Early in his NASA career, Szalai was principal investigator on the F-8 Digital Fly-By-Wire program, which successfully flew the first aircraft equipped with a digital electronic flight control system without any mechanical reversion capability. Szalai also held research and systems engineering positions on several research aircraft programs investigating flying qualities, integrated flight controls, and fault tolerant-flight critical systems. He was also flight test engineer and principal investigator on the NASA Airborne Simulator before assuming management positions within the Research Engineering Division.

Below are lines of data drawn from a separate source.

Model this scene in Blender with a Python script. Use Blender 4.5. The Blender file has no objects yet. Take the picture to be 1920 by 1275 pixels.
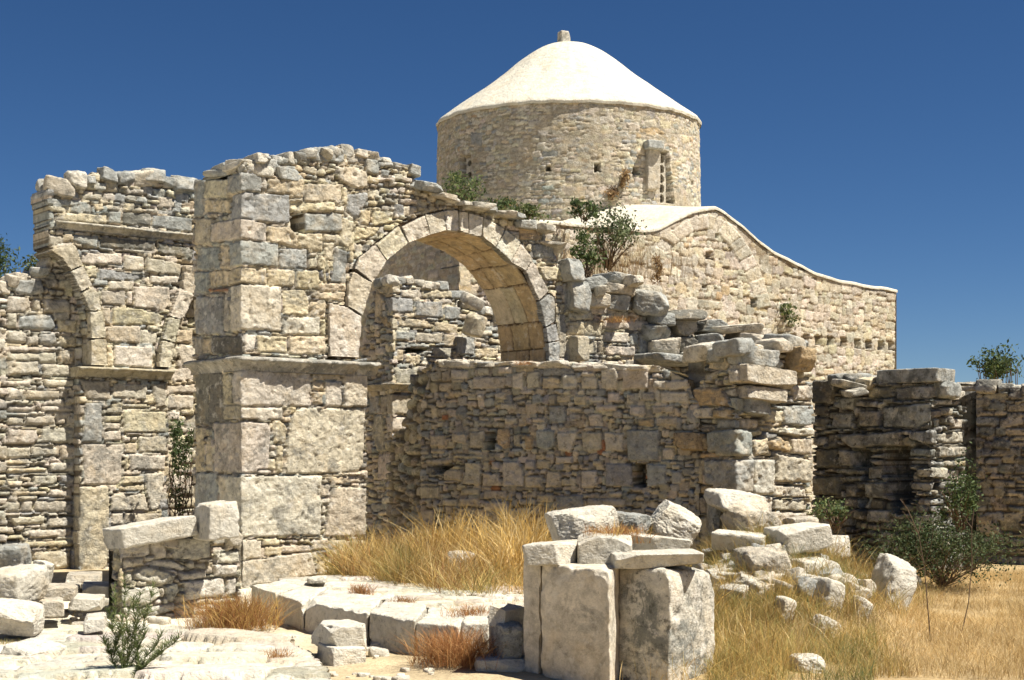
import bpy, math, random
import numpy as np

# ------------------------------------------------------------------ camera, sky, sun, exposure
F, CX, HZ, EYE = 2574.0, 960.0, 840.0, 1.75
SUN_EL, SUN_AZ = math.radians(60), math.atan2(-0.31, 0.95)      # direction towards the sun in plan
sc = bpy.context.scene
COL = sc.collection
cam = bpy.data.objects.new('camera', bpy.data.cameras.new('camera'))
COL.objects.link(cam)
cam.location = (0, 0, EYE)
cam.rotation_euler = (math.radians(90), 0, 0)
cam.data.sensor_width = 36
cam.data.lens = F / 1920 * 36
cam.data.shift_y = (HZ - 637.5) / 1920
cam.data.clip_end = 5000
sc.camera = cam
w = bpy.data.worlds.new("World"); sc.world = w; w.use_nodes = True
nt = w.node_tree; bg = nt.nodes['Background']
sky = nt.nodes.new('ShaderNodeTexSky'); sky.sky_type = 'NISHITA'; sky.sun_disc = False
sky.sun_elevation = SUN_EL
sky.sun_rotation = math.pi / 2 - SUN_AZ
sky.altitude = 2500; sky.air_density = 0.9; sky.dust_density = 0.0; sky.ozone_density = 5.0
gm = nt.nodes.new('ShaderNodeHueSaturation'); gm.inputs['Saturation'].default_value = 1.17
gm.inputs['Value'].default_value = 0.57; gm.inputs['Hue'].default_value = 0.503
nt.links.new(sky.outputs[0], gm.inputs['Color']); nt.links.new(gm.outputs[0], bg.inputs[0])
bg.inputs[1].default_value = 0.065
sd = bpy.data.lights.new('sun', 'SUN'); sd.energy = 4.9; sd.angle = math.radians(0.55); sd.color = (1, 0.945, 0.84)
sun = bpy.data.objects.new('sun', sd); COL.objects.link(sun)
dx, dy, dz = math.cos(SUN_EL) * math.cos(SUN_AZ), math.cos(SUN_EL) * math.sin(SUN_AZ), math.sin(SUN_EL)
sun.rotation_euler = (math.acos(dz), 0, math.atan2(dy, dx) + math.pi / 2)
sun.location = (20, -10, 30)
sc.view_settings.view_transform = 'Standard'; sc.view_settings.look = 'None'
sc.view_settings.exposure = 1.0; sc.view_settings.gamma = 1

# ------------------------------------------------------------------ helpers
TH = math.radians(40)
U = np.array([math.cos(TH), math.sin(TH)]); V = np.array([-math.sin(TH), math.cos(TH)])
rng = np.random.default_rng(7); random.seed(7)

def xy(px, Y): return np.array([(px - CX) / F * Y, Y])
def pt(px, py, Y): return np.array([(px - CX) / F * Y, Y, EYE + (HZ - py) / F * Y])

CUT = 0
_T2 = rng.random((256, 256)); _T3 = rng.random((32, 32, 32))
def n2(x, y, o=0):
    x = x + o * 17.3; y = y + o * 9.7
    i = np.floor(x).astype(int); j = np.floor(y).astype(int); a = x - i; b = y - j
    a = a * a * (3 - 2 * a); b = b * b * (3 - 2 * b)
    i &= 255; j &= 255; i1 = (i + 1) & 255; j1 = (j + 1) & 255
    return ((_T2[i, j] * (1 - a) + _T2[i1, j] * a) * (1 - b) + (_T2[i, j1] * (1 - a) + _T2[i1, j1] * a) * b) * 2 - 1
def fb2(x, y, o=0, k=3):
    r = 0; s = 1.
    for q in range(k): r = r + n2(x * 2 ** q, y * 2 ** q, o + q * 3) * s; s *= .5
    return r / 1.75
def n3(x, y, z):
    i = np.floor(x).astype(int); j = np.floor(y).astype(int); k = np.floor(z).astype(int)
    a = x - i; b = y - j; c = z - k
    a = a * a * (3 - 2 * a); b = b * b * (3 - 2 * b); c = c * c * (3 - 2 * c)
    i &= 31; j &= 31; k &= 31; i1 = (i + 1) & 31; j1 = (j + 1) & 31; k1 = (k + 1) & 31
    T = _T3
    e = (T[i, j, k] * (1 - a) + T[i1, j, k] * a) * (1 - b) + (T[i, j1, k] * (1 - a) + T[i1, j1, k] * a) * b
    f = (T[i, j, k1] * (1 - a) + T[i1, j, k1] * a) * (1 - b) + (T[i, j1, k1] * (1 - a) + T[i1, j1, k1] * a) * b
    return (e * (1 - c) + f * c) * 2 - 1
def fb3(p, s, o=0, k=3):
    r = 0; m = 1.
    for q in range(k):
        r = r + n3(p[:, 0] * s + o * 7.1, p[:, 1] * s + o * 3.3, p[:, 2] * s + o * 5.7) * m; s *= 2; m *= .5
    return r / 1.75

class Acc:
    def __init__(s): s.v = []; s.f = []; s.c = []; s.n = 0
    def add(s, v, f, c):
        v = np.asarray(v, float); f = np.asarray(f, np.int64)
        s.v.append(v); s.f.append(f + s.n); s.n += len(v)
        c = np.asarray(c, float)
        s.c.append(np.broadcast_to(c, (len(v), 3)) if c.ndim == 1 else c)

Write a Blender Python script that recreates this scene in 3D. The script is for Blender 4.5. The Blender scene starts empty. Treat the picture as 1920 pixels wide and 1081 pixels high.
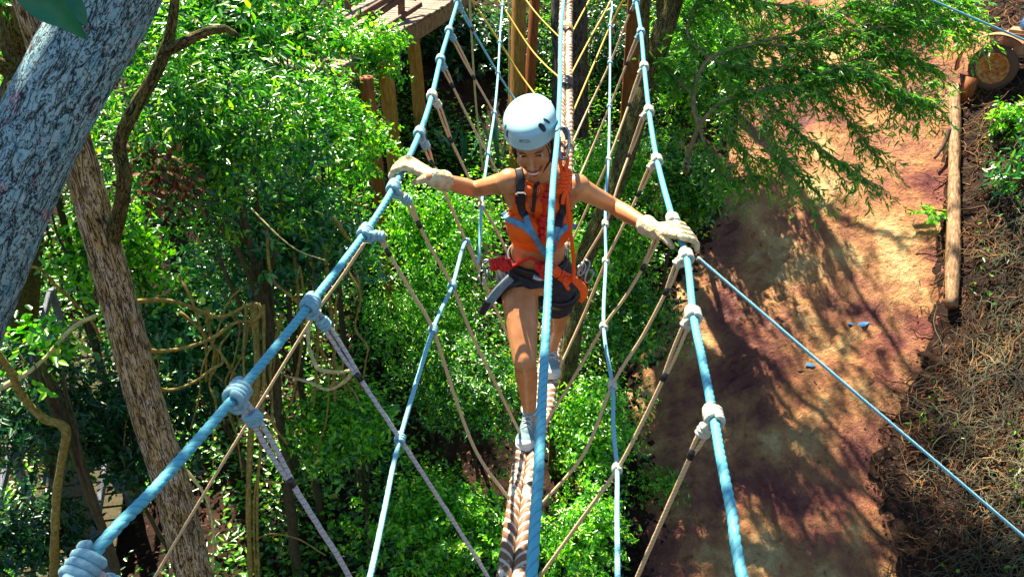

Szalai has authored more than 25 papers and reports and has been a lecturer for the NATO Advisory Group for Aeronautical Research and Development (AGARD). He has served on various technical committees and subcommittees for the American Institute of Aeronautics and Astronautics (AIAA) and Society of Automotive Engineers (SAE). Szalai, a Fellow of the AIAA, also served on the National Academy of Science’s “Aeronautics-2000” study.

Among the awards Szalai has received are NASA’s Exceptional Service Medal, the NASA Outstanding Leadership Medal, and the Presidential Meritorious Rank Award.